Europe in Hot Seat to Seek Alternate Gas Suppliers after the Ban on Russia

The invasion on Ukraine has entered the fourth day as hundreds and thousands fall victims to this war, having Russia as an invader, while the world is condemning the Kremlin for such violence.

In the past few days, bullets have been flying across the street. Explosions and shells are reported amid wreckage as a result of this war.

 

The U.S. and its allies slap Moscow with a series of sanctions, including the removal of key Russian banks from the interbank messaging system, SWIFT, which could potentially alleviate the country from the global financial system.

Germany also halted the certification of the Nord Stream 2 gas pipeline, which was designed to deliver natural gas from Russia directly to Europe. As the largest economy in Europe, Germany relies on Russia for more than half its gas. Meanwhile, the European Union relies on Russia for about 40% of its gas. Although gas exports to Europe has been on a downtrend, plunging 32% in February 2022, compared to 2020, it is still considerably a high amount.

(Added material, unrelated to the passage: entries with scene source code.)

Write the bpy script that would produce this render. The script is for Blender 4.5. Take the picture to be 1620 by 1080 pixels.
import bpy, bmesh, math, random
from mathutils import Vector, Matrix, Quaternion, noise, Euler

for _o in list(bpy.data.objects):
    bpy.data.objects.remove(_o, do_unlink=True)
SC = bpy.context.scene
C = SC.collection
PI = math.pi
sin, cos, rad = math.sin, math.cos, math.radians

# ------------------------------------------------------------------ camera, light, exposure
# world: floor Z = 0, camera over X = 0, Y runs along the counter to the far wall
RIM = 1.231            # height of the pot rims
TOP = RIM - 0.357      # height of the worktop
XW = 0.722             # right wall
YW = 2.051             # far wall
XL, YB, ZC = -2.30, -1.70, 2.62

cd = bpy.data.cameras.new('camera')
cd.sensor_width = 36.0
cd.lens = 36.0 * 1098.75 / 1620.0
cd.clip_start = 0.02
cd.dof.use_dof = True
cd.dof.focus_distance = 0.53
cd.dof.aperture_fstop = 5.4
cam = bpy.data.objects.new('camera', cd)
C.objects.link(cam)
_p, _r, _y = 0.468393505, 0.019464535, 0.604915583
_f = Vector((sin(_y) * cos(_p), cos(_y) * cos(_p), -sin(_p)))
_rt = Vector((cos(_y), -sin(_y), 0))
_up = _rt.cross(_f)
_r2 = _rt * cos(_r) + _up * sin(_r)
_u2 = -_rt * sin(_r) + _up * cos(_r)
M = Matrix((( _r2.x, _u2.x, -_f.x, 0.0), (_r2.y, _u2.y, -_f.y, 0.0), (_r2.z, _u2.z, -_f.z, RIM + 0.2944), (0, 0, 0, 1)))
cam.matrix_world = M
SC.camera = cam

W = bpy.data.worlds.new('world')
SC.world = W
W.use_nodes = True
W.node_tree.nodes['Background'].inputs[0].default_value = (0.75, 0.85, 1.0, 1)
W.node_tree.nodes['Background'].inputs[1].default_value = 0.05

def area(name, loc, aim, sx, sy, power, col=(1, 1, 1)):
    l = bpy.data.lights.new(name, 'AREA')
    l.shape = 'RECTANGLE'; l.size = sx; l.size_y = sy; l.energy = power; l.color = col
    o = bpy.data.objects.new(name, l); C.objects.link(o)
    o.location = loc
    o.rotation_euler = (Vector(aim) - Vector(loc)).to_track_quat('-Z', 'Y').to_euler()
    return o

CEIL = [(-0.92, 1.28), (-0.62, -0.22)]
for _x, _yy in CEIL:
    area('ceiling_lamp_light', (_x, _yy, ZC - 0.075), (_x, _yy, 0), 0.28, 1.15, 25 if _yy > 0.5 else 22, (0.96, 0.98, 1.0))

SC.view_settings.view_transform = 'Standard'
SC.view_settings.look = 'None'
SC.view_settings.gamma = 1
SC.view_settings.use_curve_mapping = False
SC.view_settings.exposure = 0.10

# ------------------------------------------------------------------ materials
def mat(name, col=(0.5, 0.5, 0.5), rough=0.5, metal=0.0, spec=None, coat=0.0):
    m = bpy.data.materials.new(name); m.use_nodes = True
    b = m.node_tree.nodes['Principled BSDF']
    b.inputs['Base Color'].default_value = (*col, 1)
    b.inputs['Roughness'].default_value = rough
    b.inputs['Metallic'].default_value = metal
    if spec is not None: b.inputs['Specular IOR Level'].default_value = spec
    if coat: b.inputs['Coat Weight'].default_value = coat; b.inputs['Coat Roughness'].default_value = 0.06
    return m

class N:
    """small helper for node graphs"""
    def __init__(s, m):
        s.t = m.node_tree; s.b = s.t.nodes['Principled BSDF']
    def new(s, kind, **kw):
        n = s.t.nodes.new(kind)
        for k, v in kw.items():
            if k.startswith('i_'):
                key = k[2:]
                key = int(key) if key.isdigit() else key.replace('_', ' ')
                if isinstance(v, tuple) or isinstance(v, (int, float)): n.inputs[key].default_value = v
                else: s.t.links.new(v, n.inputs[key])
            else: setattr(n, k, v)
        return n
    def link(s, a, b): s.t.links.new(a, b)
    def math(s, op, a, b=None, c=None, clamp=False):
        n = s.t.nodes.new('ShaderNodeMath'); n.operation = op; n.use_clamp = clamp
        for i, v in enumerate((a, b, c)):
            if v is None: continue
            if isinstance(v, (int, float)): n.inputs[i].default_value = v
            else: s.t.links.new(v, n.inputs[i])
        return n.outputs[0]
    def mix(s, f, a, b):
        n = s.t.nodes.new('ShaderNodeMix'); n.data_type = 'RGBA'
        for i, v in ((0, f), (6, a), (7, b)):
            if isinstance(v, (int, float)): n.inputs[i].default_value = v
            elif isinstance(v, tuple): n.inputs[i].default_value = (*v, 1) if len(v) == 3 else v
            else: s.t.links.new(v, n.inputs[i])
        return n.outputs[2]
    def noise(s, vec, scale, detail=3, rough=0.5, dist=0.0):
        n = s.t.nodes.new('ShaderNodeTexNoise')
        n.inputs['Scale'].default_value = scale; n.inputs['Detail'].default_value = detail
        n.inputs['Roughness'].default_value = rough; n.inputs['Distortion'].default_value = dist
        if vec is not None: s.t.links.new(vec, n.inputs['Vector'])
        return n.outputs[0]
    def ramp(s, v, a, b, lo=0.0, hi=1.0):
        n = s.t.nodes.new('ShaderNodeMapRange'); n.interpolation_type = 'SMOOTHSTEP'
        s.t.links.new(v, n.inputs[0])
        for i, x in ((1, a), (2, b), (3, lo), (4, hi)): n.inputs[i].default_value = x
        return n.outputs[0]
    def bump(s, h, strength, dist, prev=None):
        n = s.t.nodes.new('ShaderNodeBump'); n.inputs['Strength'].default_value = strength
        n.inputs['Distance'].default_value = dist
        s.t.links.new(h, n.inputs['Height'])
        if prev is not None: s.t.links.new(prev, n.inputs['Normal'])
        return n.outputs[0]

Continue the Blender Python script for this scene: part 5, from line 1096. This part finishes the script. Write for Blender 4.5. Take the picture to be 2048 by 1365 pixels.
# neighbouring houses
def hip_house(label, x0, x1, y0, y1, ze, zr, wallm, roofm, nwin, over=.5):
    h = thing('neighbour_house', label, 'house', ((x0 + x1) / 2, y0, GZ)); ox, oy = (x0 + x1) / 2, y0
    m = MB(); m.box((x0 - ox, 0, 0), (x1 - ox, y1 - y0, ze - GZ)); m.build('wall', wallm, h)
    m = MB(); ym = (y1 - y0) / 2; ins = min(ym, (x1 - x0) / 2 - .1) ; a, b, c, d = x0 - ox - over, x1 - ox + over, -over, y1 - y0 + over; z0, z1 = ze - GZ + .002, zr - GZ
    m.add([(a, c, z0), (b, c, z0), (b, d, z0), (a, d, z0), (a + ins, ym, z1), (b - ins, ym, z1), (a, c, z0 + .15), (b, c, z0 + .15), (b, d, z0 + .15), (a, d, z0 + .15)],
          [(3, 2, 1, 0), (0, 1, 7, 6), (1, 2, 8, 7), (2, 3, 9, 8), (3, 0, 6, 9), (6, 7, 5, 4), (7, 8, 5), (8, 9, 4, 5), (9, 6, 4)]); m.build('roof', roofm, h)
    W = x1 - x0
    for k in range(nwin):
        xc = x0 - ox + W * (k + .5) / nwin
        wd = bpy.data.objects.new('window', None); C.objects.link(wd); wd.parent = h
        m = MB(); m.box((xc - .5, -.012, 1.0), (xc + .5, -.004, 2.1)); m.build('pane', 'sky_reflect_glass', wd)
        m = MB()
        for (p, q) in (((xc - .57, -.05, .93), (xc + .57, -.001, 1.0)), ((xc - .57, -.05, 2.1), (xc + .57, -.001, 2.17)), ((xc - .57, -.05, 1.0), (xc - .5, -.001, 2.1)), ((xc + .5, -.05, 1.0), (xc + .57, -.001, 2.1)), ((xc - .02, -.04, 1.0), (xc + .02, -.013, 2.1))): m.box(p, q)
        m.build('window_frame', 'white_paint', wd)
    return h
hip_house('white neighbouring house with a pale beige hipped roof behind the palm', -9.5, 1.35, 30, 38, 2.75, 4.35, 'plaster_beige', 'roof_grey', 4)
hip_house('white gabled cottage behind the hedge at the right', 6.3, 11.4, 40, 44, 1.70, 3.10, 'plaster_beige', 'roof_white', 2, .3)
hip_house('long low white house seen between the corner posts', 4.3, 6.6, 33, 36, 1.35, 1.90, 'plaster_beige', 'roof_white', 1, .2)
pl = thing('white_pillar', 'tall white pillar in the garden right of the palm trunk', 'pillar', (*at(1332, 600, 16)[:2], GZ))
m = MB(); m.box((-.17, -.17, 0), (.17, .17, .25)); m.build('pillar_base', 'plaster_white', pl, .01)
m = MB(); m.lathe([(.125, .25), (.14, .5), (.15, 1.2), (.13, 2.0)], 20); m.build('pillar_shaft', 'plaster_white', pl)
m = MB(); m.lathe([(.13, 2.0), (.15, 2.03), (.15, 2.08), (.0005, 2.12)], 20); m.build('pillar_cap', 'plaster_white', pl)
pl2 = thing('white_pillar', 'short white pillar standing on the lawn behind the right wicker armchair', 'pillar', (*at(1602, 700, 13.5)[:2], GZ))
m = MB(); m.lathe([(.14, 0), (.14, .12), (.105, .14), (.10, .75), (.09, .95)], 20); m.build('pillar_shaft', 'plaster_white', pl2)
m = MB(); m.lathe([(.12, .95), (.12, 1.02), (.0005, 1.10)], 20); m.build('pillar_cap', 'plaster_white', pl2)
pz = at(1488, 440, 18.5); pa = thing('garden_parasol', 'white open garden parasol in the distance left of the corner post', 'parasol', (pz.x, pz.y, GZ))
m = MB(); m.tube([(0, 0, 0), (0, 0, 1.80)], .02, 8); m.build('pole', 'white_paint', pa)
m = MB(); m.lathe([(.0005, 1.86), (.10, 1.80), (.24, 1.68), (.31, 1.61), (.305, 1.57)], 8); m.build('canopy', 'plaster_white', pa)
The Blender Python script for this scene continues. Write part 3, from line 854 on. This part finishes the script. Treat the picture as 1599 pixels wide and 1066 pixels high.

Despite the suspension by Berlin, the price of Natural Gas EU Dutch TTF (EUR) dropped 30% on February 25, the day after the invasion as the sanction excludes the energy sector. However, the price bounced back 20% on Monday, February 28, as traders were concerned that future sanctions on Russia by the alliance might target natural gas exports or that the Kremlin itself could retaliate by suspending exports of natural gas.

 

Amid surging inflation in European countries, fueled by high commodities prices, including oil and natural gas, western countries will need to seek alternative routes for importing natural gas instead as the implication of renewable energy is not fast enough to ease its reliance on Russian energy.

European Commission President Von der Leyen recently stated that they are shifting to alternative suppliers for natural gas as their dependency on Russia is not sustainable.

The alternative that the European Commission President mentioned could be LNG exports from the U.S. to Northwest Europe, in which the number has increased significantly in recent months. However, experts warned that currently the global LNG capacity and LNG-carrying vessels are almost fully utilised.

Despite the LNG exports, European countries do still have more options, such as the Southern Gas Corridor, Norway (2nd largest natural gas producer) and natural-gas free alternatives. It all depends on which suits the EU more, and will it be able to offset the loss of Russian natural gas?